Tuesday 15 July 2014

Gödel's Incompleteness Theorem & Leibniz’s Dream

Albert Einstein and Kurt Godel


The mathematician and educator, Morris Kline, once made a rather grand claim about Kurt Gödel’s Incompleteness Theorems when he (in his Mathematics: The Loss of Certainty) said that it

"was a response to Leibniz’s 250-year-old dream of finding a system of logic powerful enough to calculate questions of law, politics, and ethics".

Perhaps Leibniz’s dream had nothing to do with applying logic to the content of law, politics and ethics; but only to the form of the arguments in which these things were expressed. For example, in ethics, logic can't show us “what is good”. However, it can detect good and bad arguments as to what constitutes “the Good”.
Similarly logic can show faulty reasoning in political and legal debate; regardless of the actual content of these debates.

So, in that sense, it's indeed true that logic can be applied to law, politics and ethics – indeed to anything! So just as the premises of a deductive argument needn't be true in order for the argument to be valid; so the content of political, legal and ethical statements doesn't matter to the logician - though what follows from them, logically, does matter him.

Logic can "provide the tools to resolve ethical questions by mere calculation" if it dealt only with form and not with metaphysical, epistemological and semantic content.

In any case, were Gödel’s theorems really a response to Leibniz’s dream? Perhaps it was just Gödel’s way of showing us that, well, an axiomatic system (or mathematics generally) can't be both fully consistent and complete – that’s it (without philosophical knobs on).

Much has been made of Gödel’s theorem by non-mathematicians and by many non-philosophers. Morris Kline expresses much of this here. He writes that we

"might think that Gödel’s proof implies that the rational mind is limited in its ability to understand the universe".

How a result in metamathematics could do that (even in principle), I’m not sure. In any case, the mind, again in principle, must surely be limited in some way or ways. Perhaps that means that it could never understand everything there is to know about an infinite universe. Indeed this is bound to be the case. Only an omniscient mind could know everything there is to know about the universe.

Kline makes this point. He says that

"though the mind may have its limitations, Gödel’s result doesn’t prove that these limitations exist".

What is limited isn't the mind as such; but that "axiomatic systems are limited in how well they can be used to model other types of phenomena". This has nothing to do with the mind of man taken generically! It's to do with axiomatic systems and the modelling of other types of phenomena.

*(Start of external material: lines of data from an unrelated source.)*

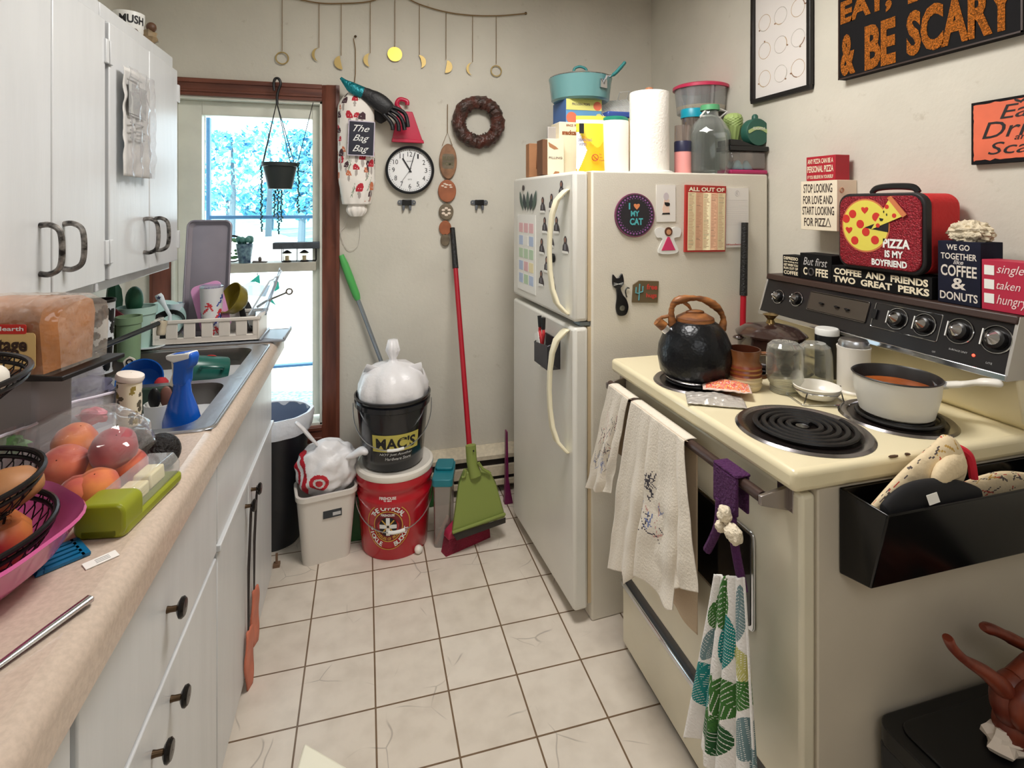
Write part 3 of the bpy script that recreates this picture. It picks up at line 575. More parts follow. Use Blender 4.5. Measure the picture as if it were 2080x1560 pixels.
solo(MB().box(-.018, .018, .07, .10, .0165, .036, top=(-.016, .016, .074, .102)).box(-.017, .017, .104, .15, .0165, .040, top=(-.013, .015, .108, .15)), 'butter_stick', BUT, 'cut stick of yellow butter inside the clear lid', 'butter', m, bev=.003)
# knife, spatula, tag
k0 = P(188, 1212, Z=CT + .006); k1 = P(-40, 1375, Z=CT + .006)
t = thing('table_knife', 'silver table knife lying on the near counter', 'knife', T(k0.x, k0.y, CT)); dd = k1 - k0
MB().tube([(0, 0, .004), (dd.x * .03, dd.y * .03, .006), (dd.x * .45, dd.y * .45, .0055), (dd.x * .98, dd.y * .98, .0042)], [.003, .0068, .006, .0042], 12, flat=.62, up=(0, 0, 1)).build('handle', CHR, t)
bd = dd.normalized(); sd = Vector((-bd.y, bd.x, 0)); MB().prism([tuple((dd * .98 + bd * a_ + sd * b_).xy) for a_, b_ in ((0, -.006), (0, .006), (.09, .010), (.115, .004), (.118, -.006))], .002, .0035).build('blade', CHR, t)
v = P(120, 1132, Z=CT); t = thing('slotted_spatula', 'blue slotted spatula head poking out from under the pink bowl', 'spatula', T(v.x, v.y, CT))
TEAL = M('spatula_blue', (10, 104, 150), .35)
m = RZ(-52) @ Matrix.Scale(.78, 4); mb = MB()
for k in range(5): mb.box(-.035 + k * .0155, -.025 + k * .0155, -.028, .028, .001, .006)
mb.box(-.036, .037, -.040, -.026, .001, .006, top=(-.030, .032, -.036, -.026)); mb.box(-.036, .037, .024, .036, .001, .006)
mb.build('head', TEAL, t, m); MB().tube([(.0, .03, .004), (0, .10, .007), (0, .22, .009)], .006, 8, m=RZ(60)).build('handle', TEAL, t)
v = P(205, 1138, Z=CT); t = thing('paper_tag', 'tiny printed paper tag lying beside the blue spatula', 'paper', T(v.x, v.y, CT) @ RZ(38)); MB().box(-.019, .019, -.009, .009, .0003, .0012).build('tag', PAPER, t)
mb = MB(); [mb.box(-.006, .010, -.005 + k * .004, -.0035 + k * .004, .0012, .0015) for k in range(3)]; mb.build('printing', M('print_grey', (176, 176, 174), .7), t)
# canister
v = P(256, 872, Z=CT); v.y += .03; v.x -= .005
zc_ = P(255, 775, Y=v.y).z - CT
rnd = random.Random(5); shp = [ell(rnd.random(), rnd.random() * zc_, .026 + .02 * rnd.random(), .004 + .003 * rnd.random(), 0, rnd.choice([1, 2])) for _ in range(46)]
pf = pick(shp)
t = thing('canister', 'cream canister with brown leaf prints next to the sink', 'canister', T(v.x, v.y, CT))
MB().lathe([(.001, 0), (.0235, 0)] + [(.024, .002 + k * zc_ / 40) for k in range(41)] + [(.001, zc_ + .002)], 72, fn=lambda u, z_, j: pf(u, z_)).build('body', [M('canister_cream', (238, 226, 200), .4), M('leaf_olive', (150, 130, 60), .5), M('leaf_brown', (92, 84, 66), .5)], t)
MB().lathe([(.001, 0), (.0265, 0), (.028, .006), (.0265, .012), (.018, .015), (.001, .016)], 32, m=T(0, 0, zc_ + .004) @ RY(14)).build('lid', M('canister_lid', (240, 226, 214), .45), t)
# things in the sink
SB = CZ - .16
t = thing('spray_bottle', 'blue spray bottle with white trigger standing in the sink', 'spray bottle', T(*(lambda v: (v.x, v.y, SB))(P(370, 800, Y=1.44))) @ RZ(-30))
hs = 1.055 - SB
MB().lathe([(.001, 0), (.034, 0), (.043, .008), (.044, .09), (.043, hs * .45), (.032, hs * .58), (.021, hs * .68), (.018, hs * .78), (.001, hs * .785)], 32, sx=1.16, sy=.7).build('bottle', M('blue_clear', (16, 88, 190), .15, coat=.4), t)
MB().prism(spline2([(-.028, hs * .97), (.034, hs * 1.0), (.034, hs * .9), (.022, hs * .86), (.016, hs * .74), (-.016, hs * .74), (-.014, hs * .9), (-.030, hs * .93)], 3), -.013, .013, m=RX(90)).build('sprayer_head', M('blue_cap', (18, 92, 196), .35), t, bev=.004)
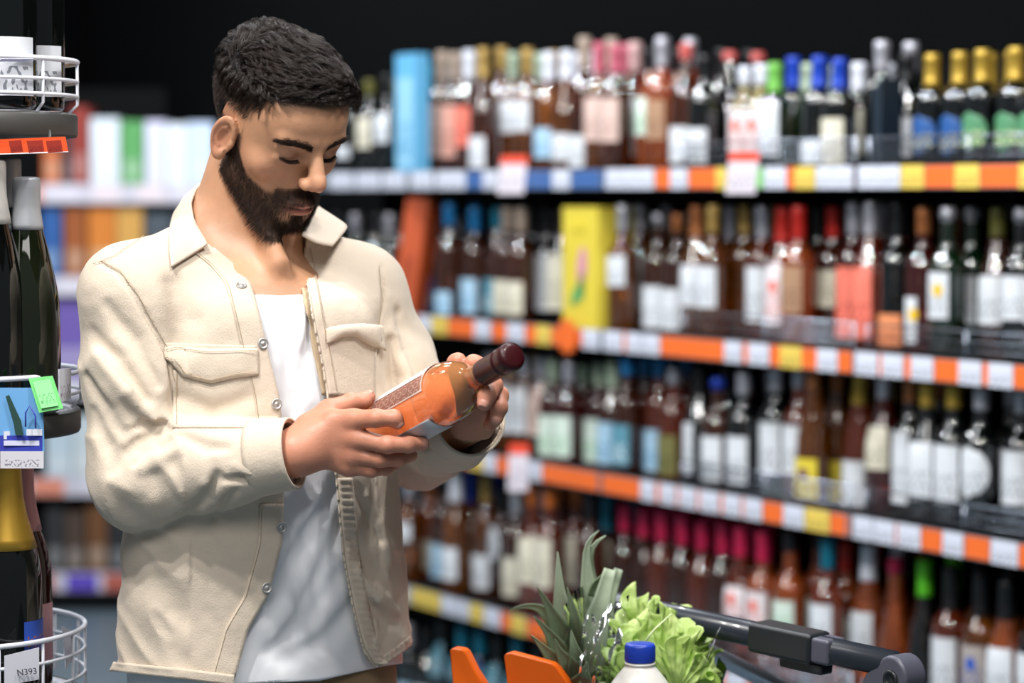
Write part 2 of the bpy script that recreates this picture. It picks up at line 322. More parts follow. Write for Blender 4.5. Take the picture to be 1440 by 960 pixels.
S3 = [(660,500,'brown','black',520,'white',560,600),(690,498,'amber','silver',525,'white',540,606),(715,498,'amber','tan',525,'white',540,607),(738,498,'amber','silver',528,'white',542,608),(762,502,'brown','silver',530,'pinkpale',545,612),
 (778,508,'red','mist',536,'greenwhite',584,640),(800,508,'red','silver',538,'greenwhite',585,642),(822,510,'brown','mist',540,'greenwhite',587,645),(843,510,'red','mist',542,'greenwhite',589,649),(862,512,'brown','mist',544,'bluewhite',594,652),(882,502,'brown','brightblue',528,'teal',597,654),(908,504,'brown','brightblue',528,'teal',602,660),(928,505,'rose','brightblue',530,'bluewhite',604,662),
 (948,515,'rose','silver',540,'olive',612,668),(984,517,'black','black',545,'white',595,666,968),(1010,530,'brown','blue',548,'white',614,676),(1046,522,'black','silver',555,'white',614,680),(1092,512,'black','silver',550,'white',594,668),(1125,518,'rose','silver',545,'white',598,666),
 (1144,520,'amber','bronze',545,'yellow',645,700,None,'flute'),(1178,522,'amber','bronze',550,'yellow',648,708,None,'flute'),(1210,524,'rose','gold',568,'white',648,712,None,'flute'),(1243,528,'red','silver',560,'cream',600,660,None,'burgundy'),(1281,528,'black','bronze',565,'white',607,708,1277),(1304,530,'black','gold',572,'white',622,702),(1341,532,'black','gold',574,'white',626,708),(1380,535,'black','silver',576,'white',628,701,1393,'oval'),(1437,540,'black','silver',580,'white',634,710),(1474,545,'black','silver',585,'white',640,718)]
S4 = [(552,672,'brown','silver',690,'white',705,748),(576,668,'amber','silver',700,'white',735,760),(605,664,'orange','bronze',700,'cream',760,800),(625,662,'brown','black',690,'bluewhite',765,812),(641,660,'amber','white',704,'white',770,815),(663,662,'amber','blue',704,'white',735,790),(684,666,'amber','tan',706,'white',780,828,688),(707,690,'brown','black',720,'white',740,790,702,'oval'),(727,690,'brown','silver',724,'cream',784,838),
 (749,680,'rose','orange',712,'cream',755,820),(773,682,'rose','orange',714,'cream',757,826),(830,690,'brown','black',730,None,0,0),(855,696,'brown','teal',745,'cream',760,800),(879,706,'brown','magenta',748,None,0,0),(906,711,'brown','magenta',755,None,0,0),(931,716,'rose','magenta',761,None,0,0),(960,723,'brown','magenta',767,None,0,0),(988,729,'rose','magenta',774,None,0,0),(1017,734,'brown','magenta',780,None,0,0),
 (1042,737,'rose','magenta',782,'pinkwhite',825,868),(1073,744,'orange','magenta',790,'pinkwhite',832,884),(1111,748,'orange','black',775,'greenwhite',845,890),(1164,756,'rose','teal',800,'white',850,905),(1190,762,'orange','red',802,'greenwhite',868,915),(1221,765,'orange','white',815,'white',861,922),(1259,784,'orange','magenta',806,None,0,0,None,'bell'),(1300,788,'black','lime',838,None,0,0,None,'bell'),(1337,800,'rose','black',862,'white',897,975),(1379,806,'amber','black',868,'art',908,975),(1415,812,'orange','black',870,'white',912,985),(1458,818,'black','black',870,'white',920,990)]
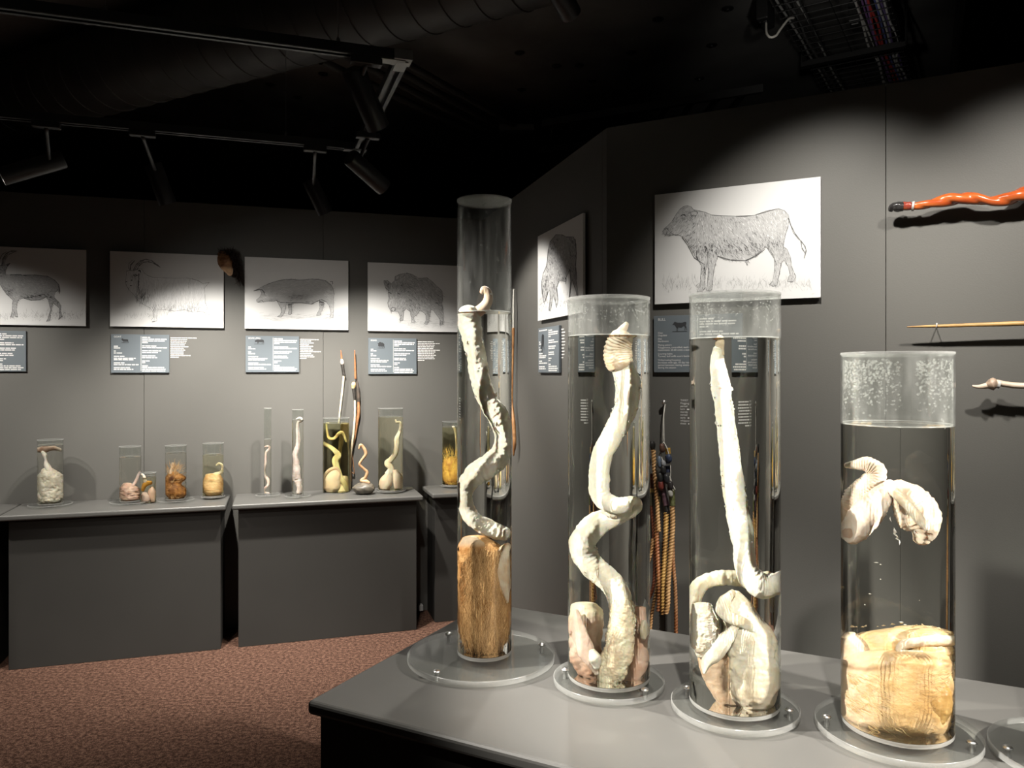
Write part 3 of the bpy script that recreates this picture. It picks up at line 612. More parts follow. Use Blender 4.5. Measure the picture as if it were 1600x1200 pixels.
tissue(s, 'strand', JG, [(413, 699, 0, 1), (417, 697, .003, 1.4), (421, 698, .003, 1.5), (420, 702, .003, 1.6), (416, 706, .003, 1.6), (415, 715, .003, 1.7), (415, 724, .003, 1.9), (413, 735, 0, 2), (415, 744, 0, 2), (419, 750, 0, 2.4), (419, 757, 0, 1.9), (414, 763, 0, 1.9), (412.5, 769, 0, 1.9), (420, 771, .002, 1.9)], c1=(.90, .78, .70), c2=(.80, .60, .54), n=120, seg=16, namp=.06)
JH = far('tall narrow tube jar with a thick greyish pink strand, right of the thinnest tube', 465.3, 8.9, 640, 774.5, 656, plate=.072)
s = specimen(JH, 'greyish pink strand thickening downward in the narrow tube jar')
tissue(s, 'strand', JH, [(463, 655, 0, 1), (469, 653, .003, 1.8), (472, 657, .003, 1.8), (466, 660, .003, 2.2), (465, 670, .003, 2.6), (466, 684, .003, 3), (465, 696, .003, 3.6), (461, 710, 0, 4.4), (461, 720, 0, 5.4), (462, 732, 0, 7), (463, 745, 0, 7.4), (466, 753, .003, 5.4), (468, 762, .003, 4.4), (467, 770, .003, 4.2)], c1=(.82, .74, .70), c2=(.62, .52, .48), n=120, seg=24, namp=.18, nsc=.12, wr=.08, wf=.8)
JI = far('jar of olive liquid with coiled yellow specimens, beside the whips', 525.5, 20.6, 653, 772, 660.5, 'liq_o', plate=0)
s = specimen(JI, 'pink oval and yellow coiled specimen in olive liquid')
tissue(s, 'oval_lobe', JI, mass_rows([(734, 519, 532), (742, 510, 534), (752, 506, 533), (762, 506, 532), (769, 510, 528)], .02), c1=(.80, .66, .56), c2=(.70, .52, .44), n=50, seg=36, namp=.05, capk=.28, vert=True)
tissue(s, 'lobe_skin', JI, [(506, 762, .02, 2.5), (506, 746, .03, 2.5), (514, 735, .034, 2.5), (526, 732, .034, 3), (530, 740, .034, 2.5)], c1=(.8, .62, .5), c2=(.66, .46, .36), n=40, seg=14)
tissue(s, 'cord', JI, [(506, 693, 0, 3), (515, 698, .01, 3.2), (524, 705, .02, 4), (528, 712, .024, 5.5), (524, 720, .024, 5.5), (527, 732, .024, 4.5), (532, 745, .024, 4), (539, 758, .02, 4.5), (541, 768, .014, 5)], c1=(.90, .84, .52), c2=(.78, .64, .32), n=80, seg=22, namp=.14)
tissue(s, 'upper_coil', JI, [(510, 661, .01, 1.4), (511, 674, .01, 1.6), (514, 684, .014, 2.2), (522, 685, .02, 2.2), (530, 677, .02, 2.6), (536, 677, .02, 2.2), (541, 690, .014, 1.6)], c1=(.84, .74, .40), c2=(.7, .54, .24), n=70, seg=16)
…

Not only that: the "mind may possess far greater capacities than an axiomatic system or a Turing machine". I would say that of course the mind does actually possess far greater capacities than an axiomatic system or a Turing machine. Evidently! For a start, the mind can create great poems or pieces of music. It has memory, experience, imagination, the ability to dream, create, invent, manipulate the environment and so on. Some of these things Turing machines can do; though many of them they can’t do. And no single axiomatic system or Turning machine can do all the things a human mind can do – not even a deranged or damaged human mind!

Another common supposed result of Gödel’s theorems is to assume that his proof implies a limit to artificial intelligence. Perhaps this is a more feasible idea because it must be about the mathematical limitations of artificial intelligence – and that would be relevant to Gödel’s proof. That is, would an indefinite advance in AI be halted by the result of Gödel’s proof which showed that if a mathematical system (therefore all combined) can't be both complete and fully consistent, then a project that relies on mathematics (that is, AI) will never be both complete and fully consistent? Thus there will be a limit to what AI can do.